SLAM PH 1-on-1: International basketball trainer Drew Dunlop

SLAM PH contributor Vic Sebastian caught up with international basketball trainer Drew Dunlop, who’s currently in the country to work some private training sessions and train some of our PBA athletes.

Vic talked with him about what it’s like to be a basketball trainer, his favorite place to train, and his other basketball projects.


SLAM PH: Before we talk about your training career, give us brief background on your basketball journey.

DREW DUNLOP: I played two years at junior college and then finished up at a Division 3 school in Wisconsin. From there, I got an internship with [Michael] Jordan’s trainer, Tim Grover, in 2010 and that’s kinda where it went off. He sent me to Shanghai for three months to do consulting. Before I knew it, I did three years in the CBA. My third year I ended up deciding I wanted to do consulting so I just started traveling around Asia. Went to Jordan, Turkey, Taiwan, South Korea, and the Philippines, which was a dream of mine. In 2015 I had a chance to come here and work for Talk ‘N Text and NLEX. I met Jimmy [Alapag] and started working with the Meralco guys. It’s awesome here and I love it.


SLAM PH: What was it like to work with Tim Grover? What did you learn from him and what still applies to you today?

DD: He told me that training is always about basketball. It’s about deep teaching and just focusing on the small details. Every workout I do with guys no matter what level, college or pro, that’s what still applies.

SLAM PH: What is the most memorable team that you coached?

DD: During my second year in China, I was assistant coach for the Guangdong Tigers and we went all the way to win the championship. We had Donald Sloan and Ike Diogu as our imports. It was a great year.


SLAM PH: As a skills trainer, what’s the go-to move for the players that you train?

DD: It kinda varies among players. Some players are good with step-backs, some players are fancy with a two-three dribble combo.
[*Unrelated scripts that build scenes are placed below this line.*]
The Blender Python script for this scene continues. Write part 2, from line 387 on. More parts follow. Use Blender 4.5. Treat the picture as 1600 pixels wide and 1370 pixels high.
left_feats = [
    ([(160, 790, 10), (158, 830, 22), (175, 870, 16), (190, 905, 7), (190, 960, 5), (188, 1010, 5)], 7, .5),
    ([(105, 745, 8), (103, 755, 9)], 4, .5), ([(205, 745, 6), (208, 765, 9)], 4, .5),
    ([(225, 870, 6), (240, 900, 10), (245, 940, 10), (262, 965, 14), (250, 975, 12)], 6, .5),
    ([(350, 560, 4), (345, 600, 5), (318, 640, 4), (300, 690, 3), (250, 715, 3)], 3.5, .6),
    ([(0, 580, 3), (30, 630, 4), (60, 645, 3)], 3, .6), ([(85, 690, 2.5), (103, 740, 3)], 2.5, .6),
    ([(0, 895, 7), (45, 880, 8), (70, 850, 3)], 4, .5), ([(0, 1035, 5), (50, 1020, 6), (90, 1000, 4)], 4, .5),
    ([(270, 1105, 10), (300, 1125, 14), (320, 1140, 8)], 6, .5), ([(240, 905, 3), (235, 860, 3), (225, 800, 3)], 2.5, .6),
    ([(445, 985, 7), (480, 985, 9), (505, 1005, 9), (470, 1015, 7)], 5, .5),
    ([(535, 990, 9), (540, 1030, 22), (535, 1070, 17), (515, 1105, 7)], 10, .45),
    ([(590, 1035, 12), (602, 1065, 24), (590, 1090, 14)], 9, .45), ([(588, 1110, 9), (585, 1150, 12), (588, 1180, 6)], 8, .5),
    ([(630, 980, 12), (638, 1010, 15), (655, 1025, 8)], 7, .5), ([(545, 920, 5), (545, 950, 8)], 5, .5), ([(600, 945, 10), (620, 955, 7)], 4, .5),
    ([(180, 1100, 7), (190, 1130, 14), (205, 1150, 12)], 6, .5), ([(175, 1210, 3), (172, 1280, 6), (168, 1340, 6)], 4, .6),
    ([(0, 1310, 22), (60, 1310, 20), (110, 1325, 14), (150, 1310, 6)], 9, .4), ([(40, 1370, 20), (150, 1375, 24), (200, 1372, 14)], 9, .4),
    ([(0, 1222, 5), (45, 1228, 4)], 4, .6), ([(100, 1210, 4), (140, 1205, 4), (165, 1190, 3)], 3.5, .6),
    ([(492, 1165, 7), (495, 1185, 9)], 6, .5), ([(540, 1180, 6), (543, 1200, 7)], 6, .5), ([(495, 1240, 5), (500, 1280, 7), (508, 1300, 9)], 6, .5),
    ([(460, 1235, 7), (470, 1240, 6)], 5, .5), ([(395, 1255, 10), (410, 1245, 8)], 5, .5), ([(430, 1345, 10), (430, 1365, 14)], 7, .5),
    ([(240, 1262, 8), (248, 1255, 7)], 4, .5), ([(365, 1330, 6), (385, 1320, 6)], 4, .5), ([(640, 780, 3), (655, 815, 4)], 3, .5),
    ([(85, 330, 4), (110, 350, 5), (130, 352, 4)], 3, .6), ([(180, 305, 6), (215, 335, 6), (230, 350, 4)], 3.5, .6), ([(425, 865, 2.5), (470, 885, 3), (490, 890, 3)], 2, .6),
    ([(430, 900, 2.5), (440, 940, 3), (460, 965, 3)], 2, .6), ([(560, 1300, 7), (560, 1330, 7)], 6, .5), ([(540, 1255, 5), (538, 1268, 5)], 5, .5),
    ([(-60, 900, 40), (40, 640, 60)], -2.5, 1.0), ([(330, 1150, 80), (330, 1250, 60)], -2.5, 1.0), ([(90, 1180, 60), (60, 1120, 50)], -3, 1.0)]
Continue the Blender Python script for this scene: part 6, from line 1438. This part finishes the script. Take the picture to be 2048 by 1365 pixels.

It depends on the player’s level but I’m just big on teaching counters. So, if the defense cuts you off, you always have a counter to it.

SLAM PH: Favorite place you have trained in so far?

DD: Philippines. This is my spot, man. I wanna post up and stay here for the rest of my career. I love it here.

SLAM PH: Among the players you’ve trained, who was the most attentive?

DD: Honestly, when I got to start working with Jimmy [Alapag], that guy’s an ultra-professional. He just listens and even with his age, he still wants to push himself. Jared [Dillinger] too, I wouldn’t be here if it wasn’t for Jared. He just constantly wants to work and get back from injury. I’ve been blessed to work with NLEX, Talk ‘N Text, and all those guys. Sean Anthony too, I mean everyone just opened up and allowed me to coach them.


SLAM PH: How do you deal with failure?

DD: I look at it as a long-term process. You might have setbacks day-to-day but you got to think about the big picture and think about working towards your game and try to improve yourself day after day.

SLAM PH: How do you motivate the athletes that you train?

DD: It always starts by asking what motivates them. I try to connect and hear their stories so I can pick the buttons to push and motivate them during their most fatigued moment or when they feel like giving up.

SLAM PH: Other than coaching or training, what other projects do you have that is in line with the game of basketball?

DD: Right now I’m working on a bunch of online stuff where I help young coaches learn about the game. I’m also working on some online training programs for youth athletes. I worked in China for the Nike Rise project. I just try to give back as much as possible. Every opportunity that comes my way I try and be a part of it.


SLAM PH: What is it like working with the youth?

DD: It’s important for kids to learn the fundamentals of basketball at an early age. The thing about the grassroots program is it’s where you can really impact these kids. Even though I always train college and pro level athletes, I still give time to the youth because they’re the future and it’s nice to give them the knowledge early.

SLAM PH: How does the SKLZ training equipment help you in training your athletes?

DD: It’s great. It adds a whole new level to the training such as the dribble sticks and the weighted basketballs. Game-relevant equipment such as the D-Man helps our guys shoot over the defender as if someone was really defending them during shootaround. They have really great products to incorporate in training and it helps our players push a little bit harder.